Set problem: Up to and including the line with "from mathutils.geometry import", reproduce the listing below exactly, beginning at its first line.

Stored data:

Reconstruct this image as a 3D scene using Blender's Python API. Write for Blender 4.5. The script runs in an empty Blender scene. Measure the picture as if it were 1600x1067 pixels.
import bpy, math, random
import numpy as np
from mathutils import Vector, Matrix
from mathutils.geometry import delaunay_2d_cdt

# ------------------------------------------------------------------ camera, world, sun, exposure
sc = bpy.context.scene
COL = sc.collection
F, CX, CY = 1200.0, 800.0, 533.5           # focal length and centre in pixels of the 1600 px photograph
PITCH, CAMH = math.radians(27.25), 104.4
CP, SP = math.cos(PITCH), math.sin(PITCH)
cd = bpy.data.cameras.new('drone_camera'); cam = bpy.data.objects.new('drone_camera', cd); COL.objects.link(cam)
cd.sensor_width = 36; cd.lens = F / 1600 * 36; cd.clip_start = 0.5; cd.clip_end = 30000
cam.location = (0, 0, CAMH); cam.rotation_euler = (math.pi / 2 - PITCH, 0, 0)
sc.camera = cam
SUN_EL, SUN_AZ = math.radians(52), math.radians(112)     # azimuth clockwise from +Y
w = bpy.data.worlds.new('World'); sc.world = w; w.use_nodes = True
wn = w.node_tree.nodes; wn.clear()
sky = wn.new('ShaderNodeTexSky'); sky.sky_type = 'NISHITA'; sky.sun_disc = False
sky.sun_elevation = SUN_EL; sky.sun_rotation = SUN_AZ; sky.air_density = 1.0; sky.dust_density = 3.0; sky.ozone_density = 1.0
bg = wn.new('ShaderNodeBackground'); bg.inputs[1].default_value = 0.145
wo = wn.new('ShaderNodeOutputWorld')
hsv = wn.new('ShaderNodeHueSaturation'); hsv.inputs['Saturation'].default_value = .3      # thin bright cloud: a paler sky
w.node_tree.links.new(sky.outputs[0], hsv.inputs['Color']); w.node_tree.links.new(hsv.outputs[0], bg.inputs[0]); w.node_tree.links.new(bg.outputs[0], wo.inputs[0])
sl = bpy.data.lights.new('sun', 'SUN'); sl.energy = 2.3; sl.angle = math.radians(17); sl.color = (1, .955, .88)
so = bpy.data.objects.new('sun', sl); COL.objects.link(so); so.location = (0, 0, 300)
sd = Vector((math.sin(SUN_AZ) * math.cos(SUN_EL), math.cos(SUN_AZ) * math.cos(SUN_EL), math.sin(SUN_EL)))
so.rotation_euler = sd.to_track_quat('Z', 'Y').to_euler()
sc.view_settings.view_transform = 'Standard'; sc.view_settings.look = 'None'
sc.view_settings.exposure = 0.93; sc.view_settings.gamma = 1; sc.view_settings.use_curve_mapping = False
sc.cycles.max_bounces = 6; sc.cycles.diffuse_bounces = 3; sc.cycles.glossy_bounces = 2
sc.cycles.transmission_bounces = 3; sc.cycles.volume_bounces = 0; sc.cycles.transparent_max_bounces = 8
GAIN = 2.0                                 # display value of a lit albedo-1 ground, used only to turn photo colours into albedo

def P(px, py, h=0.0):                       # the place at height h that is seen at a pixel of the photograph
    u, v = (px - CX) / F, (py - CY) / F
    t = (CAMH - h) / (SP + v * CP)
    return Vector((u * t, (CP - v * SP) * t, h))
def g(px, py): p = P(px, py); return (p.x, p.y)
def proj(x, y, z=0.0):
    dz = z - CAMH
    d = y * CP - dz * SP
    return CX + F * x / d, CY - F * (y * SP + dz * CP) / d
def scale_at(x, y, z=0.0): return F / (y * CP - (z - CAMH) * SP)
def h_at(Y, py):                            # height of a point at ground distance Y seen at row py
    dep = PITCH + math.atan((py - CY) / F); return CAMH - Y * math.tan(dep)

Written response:
Reconstruct this image as a 3D scene using Blender's Python API. Write for Blender 4.5. The script runs in an empty Blender scene. Measure the picture as if it were 1600x1067 pixels.
import bpy, math, random
import numpy as np
from mathutils import Vector, Matrix
from mathutils.geometry import delaunay_2d_cdt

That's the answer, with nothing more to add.